Learn more: The Many Little Joys
11. Chalk Pastel Art
Help your little one start to understand colour mixing, cause and effect. Not only that, but it’s a great year-round activity and can be extended by using a greater range of colours and tools, to help develop investigative skills.
Learn more: Projects With Kids
12. Alphabet Sensory Bin
Another great activity to help your pre-schooler develop their knowledge of pouring, scooping, weights and measures. Add in some simple balance scales to help your pre-schooler start to understand concepts such as balancing, heavier and lighter.

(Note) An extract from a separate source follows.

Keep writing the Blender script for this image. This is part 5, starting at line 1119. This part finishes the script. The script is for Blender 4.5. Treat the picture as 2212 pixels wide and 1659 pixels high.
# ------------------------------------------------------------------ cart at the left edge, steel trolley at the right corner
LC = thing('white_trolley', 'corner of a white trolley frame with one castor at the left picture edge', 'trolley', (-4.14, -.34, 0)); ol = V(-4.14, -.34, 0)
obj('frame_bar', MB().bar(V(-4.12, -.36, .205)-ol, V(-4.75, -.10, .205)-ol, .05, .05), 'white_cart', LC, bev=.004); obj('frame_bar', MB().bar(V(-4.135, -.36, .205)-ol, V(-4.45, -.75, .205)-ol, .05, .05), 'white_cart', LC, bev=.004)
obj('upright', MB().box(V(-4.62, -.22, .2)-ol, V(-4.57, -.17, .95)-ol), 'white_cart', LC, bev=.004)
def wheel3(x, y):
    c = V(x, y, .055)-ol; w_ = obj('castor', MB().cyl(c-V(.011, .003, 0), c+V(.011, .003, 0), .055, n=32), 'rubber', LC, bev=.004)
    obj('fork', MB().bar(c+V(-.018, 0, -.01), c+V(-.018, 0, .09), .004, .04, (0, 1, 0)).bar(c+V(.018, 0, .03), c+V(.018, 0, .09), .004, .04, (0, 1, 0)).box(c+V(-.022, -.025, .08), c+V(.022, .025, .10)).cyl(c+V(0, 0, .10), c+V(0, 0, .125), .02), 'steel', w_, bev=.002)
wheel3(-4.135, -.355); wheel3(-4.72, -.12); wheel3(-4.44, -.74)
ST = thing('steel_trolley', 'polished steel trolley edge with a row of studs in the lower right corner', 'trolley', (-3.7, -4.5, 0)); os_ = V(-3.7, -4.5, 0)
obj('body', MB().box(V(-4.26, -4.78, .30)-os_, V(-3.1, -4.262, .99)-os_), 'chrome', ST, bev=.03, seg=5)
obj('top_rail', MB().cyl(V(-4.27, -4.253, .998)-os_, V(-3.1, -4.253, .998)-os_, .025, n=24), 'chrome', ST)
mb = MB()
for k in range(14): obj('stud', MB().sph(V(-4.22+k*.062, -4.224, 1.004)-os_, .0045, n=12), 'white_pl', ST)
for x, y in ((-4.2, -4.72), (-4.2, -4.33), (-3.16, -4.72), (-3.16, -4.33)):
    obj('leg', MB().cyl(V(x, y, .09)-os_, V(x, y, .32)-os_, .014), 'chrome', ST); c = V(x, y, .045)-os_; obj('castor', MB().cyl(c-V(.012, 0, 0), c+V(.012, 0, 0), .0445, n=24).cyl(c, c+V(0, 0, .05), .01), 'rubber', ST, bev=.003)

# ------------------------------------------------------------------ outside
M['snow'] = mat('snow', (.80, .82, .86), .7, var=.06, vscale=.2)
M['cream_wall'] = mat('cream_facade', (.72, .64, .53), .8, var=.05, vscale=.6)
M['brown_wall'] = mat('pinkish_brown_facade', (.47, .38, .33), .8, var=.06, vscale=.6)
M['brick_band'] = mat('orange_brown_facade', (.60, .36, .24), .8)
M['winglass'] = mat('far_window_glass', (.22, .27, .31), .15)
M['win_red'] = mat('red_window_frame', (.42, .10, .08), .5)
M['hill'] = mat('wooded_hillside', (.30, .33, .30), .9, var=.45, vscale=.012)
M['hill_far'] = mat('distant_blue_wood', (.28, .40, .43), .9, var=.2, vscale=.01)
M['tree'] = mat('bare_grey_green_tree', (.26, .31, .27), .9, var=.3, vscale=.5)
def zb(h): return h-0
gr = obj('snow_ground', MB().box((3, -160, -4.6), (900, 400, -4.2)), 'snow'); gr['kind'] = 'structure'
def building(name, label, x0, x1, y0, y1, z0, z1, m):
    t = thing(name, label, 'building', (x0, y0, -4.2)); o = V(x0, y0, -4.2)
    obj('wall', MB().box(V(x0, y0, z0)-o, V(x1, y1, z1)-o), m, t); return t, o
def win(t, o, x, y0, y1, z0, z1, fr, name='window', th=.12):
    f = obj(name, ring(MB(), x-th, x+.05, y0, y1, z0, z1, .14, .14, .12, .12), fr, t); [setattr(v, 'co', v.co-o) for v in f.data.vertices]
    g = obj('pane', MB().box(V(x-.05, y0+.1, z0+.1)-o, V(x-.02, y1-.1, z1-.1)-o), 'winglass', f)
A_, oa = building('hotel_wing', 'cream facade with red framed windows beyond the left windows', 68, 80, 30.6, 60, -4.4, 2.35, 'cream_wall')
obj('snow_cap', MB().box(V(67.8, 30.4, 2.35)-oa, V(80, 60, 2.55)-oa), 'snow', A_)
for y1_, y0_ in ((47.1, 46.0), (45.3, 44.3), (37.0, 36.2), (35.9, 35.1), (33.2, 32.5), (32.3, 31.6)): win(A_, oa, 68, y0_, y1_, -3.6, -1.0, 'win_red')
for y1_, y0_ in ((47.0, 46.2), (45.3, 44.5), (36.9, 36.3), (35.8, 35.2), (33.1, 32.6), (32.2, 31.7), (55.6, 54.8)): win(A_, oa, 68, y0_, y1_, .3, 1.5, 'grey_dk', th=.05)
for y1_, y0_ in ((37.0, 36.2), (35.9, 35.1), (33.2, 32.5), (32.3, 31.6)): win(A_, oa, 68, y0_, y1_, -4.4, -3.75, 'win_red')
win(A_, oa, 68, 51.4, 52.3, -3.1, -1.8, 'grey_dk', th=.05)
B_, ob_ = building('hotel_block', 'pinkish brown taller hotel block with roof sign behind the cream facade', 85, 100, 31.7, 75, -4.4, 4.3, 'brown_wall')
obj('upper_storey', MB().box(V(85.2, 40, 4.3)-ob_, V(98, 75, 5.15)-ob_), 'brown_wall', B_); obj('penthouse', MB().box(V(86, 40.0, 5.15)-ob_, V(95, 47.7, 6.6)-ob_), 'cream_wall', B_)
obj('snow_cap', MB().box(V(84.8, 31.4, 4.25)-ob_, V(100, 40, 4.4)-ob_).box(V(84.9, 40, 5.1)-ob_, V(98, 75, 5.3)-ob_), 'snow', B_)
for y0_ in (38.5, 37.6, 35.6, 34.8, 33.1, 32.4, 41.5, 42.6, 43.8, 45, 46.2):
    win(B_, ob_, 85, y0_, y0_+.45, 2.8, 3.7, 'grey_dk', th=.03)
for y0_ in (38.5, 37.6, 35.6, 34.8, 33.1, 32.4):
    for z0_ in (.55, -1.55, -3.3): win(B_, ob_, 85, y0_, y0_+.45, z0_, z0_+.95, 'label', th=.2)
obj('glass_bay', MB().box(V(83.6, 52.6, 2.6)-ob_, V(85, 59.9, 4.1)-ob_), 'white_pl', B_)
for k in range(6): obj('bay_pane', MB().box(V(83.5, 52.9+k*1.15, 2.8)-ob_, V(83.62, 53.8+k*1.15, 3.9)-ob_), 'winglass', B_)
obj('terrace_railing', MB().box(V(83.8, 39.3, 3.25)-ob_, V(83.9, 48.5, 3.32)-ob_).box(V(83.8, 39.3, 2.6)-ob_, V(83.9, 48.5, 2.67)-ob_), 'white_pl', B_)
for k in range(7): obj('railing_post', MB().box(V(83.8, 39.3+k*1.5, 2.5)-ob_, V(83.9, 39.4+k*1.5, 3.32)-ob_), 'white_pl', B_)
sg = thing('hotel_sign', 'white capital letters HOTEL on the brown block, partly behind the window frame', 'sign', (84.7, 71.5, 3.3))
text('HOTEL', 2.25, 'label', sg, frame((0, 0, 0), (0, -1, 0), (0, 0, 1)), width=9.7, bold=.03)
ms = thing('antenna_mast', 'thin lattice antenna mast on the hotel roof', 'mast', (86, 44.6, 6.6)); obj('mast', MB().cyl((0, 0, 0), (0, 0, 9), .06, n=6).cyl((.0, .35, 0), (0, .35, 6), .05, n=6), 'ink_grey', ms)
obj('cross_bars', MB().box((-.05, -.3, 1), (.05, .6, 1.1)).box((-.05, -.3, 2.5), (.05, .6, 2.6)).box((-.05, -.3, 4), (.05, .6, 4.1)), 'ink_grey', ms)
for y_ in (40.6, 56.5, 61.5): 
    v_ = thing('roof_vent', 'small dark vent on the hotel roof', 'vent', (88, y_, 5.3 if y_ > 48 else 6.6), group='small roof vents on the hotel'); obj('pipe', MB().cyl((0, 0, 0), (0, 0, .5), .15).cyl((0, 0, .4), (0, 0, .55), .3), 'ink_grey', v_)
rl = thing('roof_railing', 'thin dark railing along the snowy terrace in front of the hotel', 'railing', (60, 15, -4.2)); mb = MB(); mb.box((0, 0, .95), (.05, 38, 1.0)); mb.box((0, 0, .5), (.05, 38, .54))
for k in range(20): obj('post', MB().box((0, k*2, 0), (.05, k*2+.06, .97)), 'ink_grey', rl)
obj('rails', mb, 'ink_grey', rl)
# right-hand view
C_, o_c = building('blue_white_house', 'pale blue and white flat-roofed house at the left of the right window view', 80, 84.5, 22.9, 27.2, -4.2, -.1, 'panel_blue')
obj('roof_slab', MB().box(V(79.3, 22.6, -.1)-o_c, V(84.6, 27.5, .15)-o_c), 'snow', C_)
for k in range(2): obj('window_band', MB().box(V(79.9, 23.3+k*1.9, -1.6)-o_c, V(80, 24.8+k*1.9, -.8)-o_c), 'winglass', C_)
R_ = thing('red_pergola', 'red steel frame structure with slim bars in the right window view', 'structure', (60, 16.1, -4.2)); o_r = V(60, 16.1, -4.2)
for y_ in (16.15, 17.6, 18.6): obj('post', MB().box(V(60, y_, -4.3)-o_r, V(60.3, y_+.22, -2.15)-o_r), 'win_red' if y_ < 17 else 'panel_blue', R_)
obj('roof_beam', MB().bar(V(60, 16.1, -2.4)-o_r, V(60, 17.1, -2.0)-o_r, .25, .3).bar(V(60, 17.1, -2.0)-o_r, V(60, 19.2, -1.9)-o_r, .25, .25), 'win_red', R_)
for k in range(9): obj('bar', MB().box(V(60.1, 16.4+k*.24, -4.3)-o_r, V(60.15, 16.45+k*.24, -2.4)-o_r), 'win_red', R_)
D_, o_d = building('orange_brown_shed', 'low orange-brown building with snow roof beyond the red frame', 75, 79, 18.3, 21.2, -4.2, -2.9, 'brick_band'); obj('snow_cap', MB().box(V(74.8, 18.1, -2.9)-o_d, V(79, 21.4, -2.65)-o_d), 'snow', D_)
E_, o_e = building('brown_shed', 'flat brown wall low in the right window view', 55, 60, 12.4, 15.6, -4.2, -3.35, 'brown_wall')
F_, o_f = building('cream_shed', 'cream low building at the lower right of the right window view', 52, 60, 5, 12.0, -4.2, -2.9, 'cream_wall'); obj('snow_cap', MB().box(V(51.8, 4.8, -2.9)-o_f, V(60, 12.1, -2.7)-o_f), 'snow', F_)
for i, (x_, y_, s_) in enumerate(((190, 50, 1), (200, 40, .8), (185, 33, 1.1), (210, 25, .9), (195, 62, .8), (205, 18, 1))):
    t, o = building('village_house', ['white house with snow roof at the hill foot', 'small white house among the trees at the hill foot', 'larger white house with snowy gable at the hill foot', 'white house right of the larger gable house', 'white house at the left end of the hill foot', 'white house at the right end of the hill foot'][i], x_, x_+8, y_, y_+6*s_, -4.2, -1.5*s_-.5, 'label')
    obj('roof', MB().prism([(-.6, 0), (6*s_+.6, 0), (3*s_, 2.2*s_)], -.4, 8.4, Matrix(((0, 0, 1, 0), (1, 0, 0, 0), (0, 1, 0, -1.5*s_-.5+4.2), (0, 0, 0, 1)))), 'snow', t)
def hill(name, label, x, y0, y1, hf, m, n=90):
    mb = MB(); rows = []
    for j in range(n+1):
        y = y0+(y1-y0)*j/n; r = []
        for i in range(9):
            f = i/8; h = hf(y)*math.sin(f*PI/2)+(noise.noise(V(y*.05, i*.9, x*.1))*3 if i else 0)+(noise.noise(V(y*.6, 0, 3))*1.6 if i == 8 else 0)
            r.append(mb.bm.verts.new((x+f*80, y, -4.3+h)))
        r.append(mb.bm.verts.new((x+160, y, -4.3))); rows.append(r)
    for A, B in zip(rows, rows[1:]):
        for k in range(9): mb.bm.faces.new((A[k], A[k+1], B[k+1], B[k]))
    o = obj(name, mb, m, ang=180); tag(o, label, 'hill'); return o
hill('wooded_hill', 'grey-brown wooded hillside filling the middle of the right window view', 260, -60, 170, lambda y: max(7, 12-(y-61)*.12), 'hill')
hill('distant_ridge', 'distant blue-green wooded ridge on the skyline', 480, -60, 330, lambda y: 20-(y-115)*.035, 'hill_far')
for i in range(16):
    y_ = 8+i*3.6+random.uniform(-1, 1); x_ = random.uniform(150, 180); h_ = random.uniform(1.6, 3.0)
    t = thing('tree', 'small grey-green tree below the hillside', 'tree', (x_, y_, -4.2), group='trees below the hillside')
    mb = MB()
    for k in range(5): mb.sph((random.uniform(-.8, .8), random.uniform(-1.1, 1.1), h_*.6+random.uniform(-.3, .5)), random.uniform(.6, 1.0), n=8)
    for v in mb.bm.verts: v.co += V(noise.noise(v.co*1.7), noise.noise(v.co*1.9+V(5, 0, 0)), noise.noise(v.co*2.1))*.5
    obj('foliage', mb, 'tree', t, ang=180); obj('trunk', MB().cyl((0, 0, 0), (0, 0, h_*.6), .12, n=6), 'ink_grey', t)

Learn more: The Many Little Joys
13. Saltdough Shamrocks
Making saltdough shamrocks is a great STEM activity, especially if you get your pre-schooler to help make the saltdough! Once the saltdough has been made, use shamrock cutters of different sizes to cut out the shamrocks. You can compare by weight and size, or order from largest to smallest.
Learn more: Rainy Day Mum
14. Shamrock Treats
This is a really simple recipe for rice treats that you can make with your pre-schooler, and it’s even better if they can help you to make them – they can practice their maths vocabulary and develop their understanding of reversible and irreversible changes.

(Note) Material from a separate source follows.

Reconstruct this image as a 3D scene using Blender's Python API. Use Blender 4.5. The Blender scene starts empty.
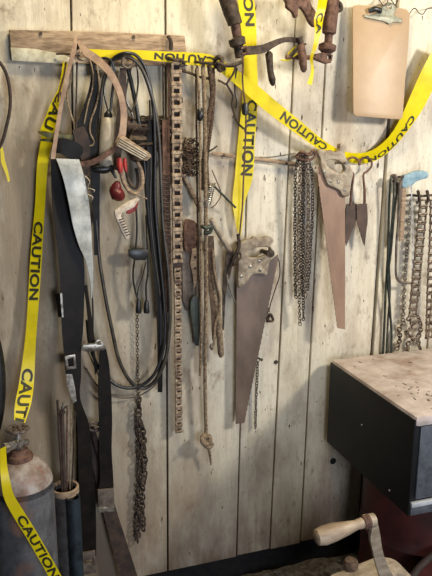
import bpy, bmesh, math, random
from mathutils import Vector, Matrix
random.seed(7)
C = bpy.context.scene.collection
SC = bpy.context.scene
R = random.random
def U(a, b): return a + (b - a) * R()

# ------------------------------------------------------------------ camera
F = 700.0
h = Vector((2074, -166, F)); n = Vector((-250, -172, F))
X = h.normalized(); X = Vector((X.x, -X.y, -X.z))
N = n.normalized(); N = Vector((N.x, -N.y, -N.z))
N = (N - X * N.dot(X)).normalized()
Z = X.cross(N).normalized()
RM = Matrix((X, N, Z))                       # camera -> world
CAM = Vector((0.0, -2.3 * 0.92, 1.55))
cd = bpy.data.cameras.new('camera'); cam = bpy.data.objects.new('camera', cd); C.objects.link(cam)
cam.matrix_world = Matrix.Translation(CAM) @ RM.to_4x4()
cd.sensor_fit = 'VERTICAL'; cd.sensor_height = 24.0; cd.lens = 24.0 * F / 576.0
cd.clip_start = 0.02; SC.camera = cam

def ray(px, py):
    return RM @ Vector(((px - 216) / F, -(py - 288) / F, -1.0))
def P(px, py, d=0.0):
    """point of the plane parallel to the wall, d metres in front of it"""
    r = ray(px, py); return CAM + r * ((-d - CAM.y) / r.y)
def PZ(px, py, z):
    r = ray(px, py); return CAM + r * ((z - CAM.z) / r.z)
def S(p):                                    # metres per pixel at p
    return -((RM.transposed() @ (p - CAM)).z) / F

# ------------------------------------------------------------------ materials
def lin(c):
    def f(v):
        v /= 255.0
        return v / 12.92 if v <= 0.04045 else ((v + 0.055) / 1.055) ** 2.4
    return (f(c[0]), f(c[1]), f(c[2]), 1)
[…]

Learn more: No Time for Flash Cards
15. Electric Dough
Electric dough is a great STEM activity on all levels, especially if you get your pre-schooler to help make the playdough. Help them to learn more about how electricity moves through some materials but not through others with this great sensory activity.
Learn more: Children's Museum
16. Rainbow Soap
Get messy and get clean at the same time?! This activity helps your pre-schooler to understand what happens when you mix primary colours together, and what can happen when you shine a torch through the different colour bubbles.
Learn more: Fun at Home with Kids
17. Lucky Charm Catapults
Your pre-schooler will learn about cause and effect, forces and motion with this fabulously fun activity from www.joyintheworks.com. You can extend their learning by using lucky charms of different sizes and weights to see if the outcome changes.
Learn more: Joy in the Works
18. Dry Ice Rocket
This is an amazing activity for the whole family! Making a dry ice rocket will help your pre-schooler develop their awareness about pressure, states of matter and chemical reactions. It’s a great question prompting activity too – will the different colours all act in the same way?
Learn more: Science Kiddo
19. A Skittles Rainbow
A classic experiment which pre-schoolers always love! What will happen to the colours in the Skittles, when the Skittles are left in different liquids? A great way of helping your pre-schooler develop their investigative skills, especially around prediction and testing.
Learn more: Science Kiddo
20. A Walking Rainbow
This great activity from www.steampoweredfamily.com helps little ones to develop an awareness of capillary action, or that the coloured water is travelling through the paper towels. The question is, do all colours move at the same rate?!